RAW DATA:
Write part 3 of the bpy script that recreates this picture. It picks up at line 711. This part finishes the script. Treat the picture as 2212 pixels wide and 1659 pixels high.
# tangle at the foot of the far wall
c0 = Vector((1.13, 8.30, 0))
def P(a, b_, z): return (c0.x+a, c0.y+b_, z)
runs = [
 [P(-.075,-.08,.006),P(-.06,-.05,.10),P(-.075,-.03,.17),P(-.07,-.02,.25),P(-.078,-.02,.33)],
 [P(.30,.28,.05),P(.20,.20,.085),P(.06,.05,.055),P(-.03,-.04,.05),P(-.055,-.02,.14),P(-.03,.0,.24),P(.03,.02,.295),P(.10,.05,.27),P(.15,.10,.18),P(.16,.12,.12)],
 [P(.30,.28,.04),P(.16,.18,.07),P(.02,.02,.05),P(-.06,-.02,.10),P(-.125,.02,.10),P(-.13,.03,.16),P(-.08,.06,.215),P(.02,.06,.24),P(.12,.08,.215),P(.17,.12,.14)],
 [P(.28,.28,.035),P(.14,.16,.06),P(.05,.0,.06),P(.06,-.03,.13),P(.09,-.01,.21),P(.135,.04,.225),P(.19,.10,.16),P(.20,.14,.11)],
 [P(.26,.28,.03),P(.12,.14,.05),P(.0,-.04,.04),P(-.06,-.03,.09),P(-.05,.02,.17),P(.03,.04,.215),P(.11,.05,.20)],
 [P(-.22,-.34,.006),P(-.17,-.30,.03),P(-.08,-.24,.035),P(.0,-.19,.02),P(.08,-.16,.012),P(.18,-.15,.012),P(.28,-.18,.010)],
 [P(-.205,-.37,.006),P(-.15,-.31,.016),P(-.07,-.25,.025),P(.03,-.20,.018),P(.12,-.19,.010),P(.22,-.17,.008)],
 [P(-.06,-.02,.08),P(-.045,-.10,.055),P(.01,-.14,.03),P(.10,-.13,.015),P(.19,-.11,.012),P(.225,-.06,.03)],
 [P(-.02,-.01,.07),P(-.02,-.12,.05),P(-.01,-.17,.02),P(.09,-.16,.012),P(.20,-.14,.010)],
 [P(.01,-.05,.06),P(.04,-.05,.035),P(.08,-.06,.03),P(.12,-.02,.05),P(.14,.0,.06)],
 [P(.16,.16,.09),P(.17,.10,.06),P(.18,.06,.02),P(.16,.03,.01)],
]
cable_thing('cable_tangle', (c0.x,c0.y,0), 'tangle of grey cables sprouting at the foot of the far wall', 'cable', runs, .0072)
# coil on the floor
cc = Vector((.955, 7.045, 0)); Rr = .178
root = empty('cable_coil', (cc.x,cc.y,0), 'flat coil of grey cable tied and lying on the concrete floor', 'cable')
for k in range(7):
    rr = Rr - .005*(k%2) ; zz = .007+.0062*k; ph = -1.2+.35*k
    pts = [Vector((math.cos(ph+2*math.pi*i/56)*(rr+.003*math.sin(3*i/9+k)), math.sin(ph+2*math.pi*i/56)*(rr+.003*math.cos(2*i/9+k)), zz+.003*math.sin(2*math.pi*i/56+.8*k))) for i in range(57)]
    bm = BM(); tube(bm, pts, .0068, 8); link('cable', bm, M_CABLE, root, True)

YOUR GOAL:
Retype the whole listing above exactly.

FINAL ANSWER:
Write part 3 of the bpy script that recreates this picture. It picks up at line 711. This part finishes the script. Treat the picture as 2212 pixels wide and 1659 pixels high.
# tangle at the foot of the far wall
c0 = Vector((1.13, 8.30, 0))
def P(a, b_, z): return (c0.x+a, c0.y+b_, z)
runs = [
 [P(-.075,-.08,.006),P(-.06,-.05,.10),P(-.075,-.03,.17),P(-.07,-.02,.25),P(-.078,-.02,.33)],
 [P(.30,.28,.05),P(.20,.20,.085),P(.06,.05,.055),P(-.03,-.04,.05),P(-.055,-.02,.14),P(-.03,.0,.24),P(.03,.02,.295),P(.10,.05,.27),P(.15,.10,.18),P(.16,.12,.12)],
 [P(.30,.28,.04),P(.16,.18,.07),P(.02,.02,.05),P(-.06,-.02,.10),P(-.125,.02,.10),P(-.13,.03,.16),P(-.08,.06,.215),P(.02,.06,.24),P(.12,.08,.215),P(.17,.12,.14)],
 [P(.28,.28,.035),P(.14,.16,.06),P(.05,.0,.06),P(.06,-.03,.13),P(.09,-.01,.21),P(.135,.04,.225),P(.19,.10,.16),P(.20,.14,.11)],
 [P(.26,.28,.03),P(.12,.14,.05),P(.0,-.04,.04),P(-.06,-.03,.09),P(-.05,.02,.17),P(.03,.04,.215),P(.11,.05,.20)],
 [P(-.22,-.34,.006),P(-.17,-.30,.03),P(-.08,-.24,.035),P(.0,-.19,.02),P(.08,-.16,.012),P(.18,-.15,.012),P(.28,-.18,.010)],
 [P(-.205,-.37,.006),P(-.15,-.31,.016),P(-.07,-.25,.025),P(.03,-.20,.018),P(.12,-.19,.010),P(.22,-.17,.008)],
 [P(-.06,-.02,.08),P(-.045,-.10,.055),P(.01,-.14,.03),P(.10,-.13,.015),P(.19,-.11,.012),P(.225,-.06,.03)],
 [P(-.02,-.01,.07),P(-.02,-.12,.05),P(-.01,-.17,.02),P(.09,-.16,.012),P(.20,-.14,.010)],
 [P(.01,-.05,.06),P(.04,-.05,.035),P(.08,-.06,.03),P(.12,-.02,.05),P(.14,.0,.06)],
 [P(.16,.16,.09),P(.17,.10,.06),P(.18,.06,.02),P(.16,.03,.01)],
]
cable_thing('cable_tangle', (c0.x,c0.y,0), 'tangle of grey cables sprouting at the foot of the far wall', 'cable', runs, .0072)
# coil on the floor
cc = Vector((.955, 7.045, 0)); Rr = .178
root = empty('cable_coil', (cc.x,cc.y,0), 'flat coil of grey cable tied and lying on the concrete floor', 'cable')
for k in range(7):
    rr = Rr - .005*(k%2) ; zz = .007+.0062*k; ph = -1.2+.35*k
    pts = [Vector((math.cos(ph+2*math.pi*i/56)*(rr+.003*math.sin(3*i/9+k)), math.sin(ph+2*math.pi*i/56)*(rr+.003*math.cos(2*i/9+k)), zz+.003*math.sin(2*math.pi*i/56+.8*k))) for i in range(57)]
    bm = BM(); tube(bm, pts, .0068, 8); link('cable', bm, M_CABLE, root, True)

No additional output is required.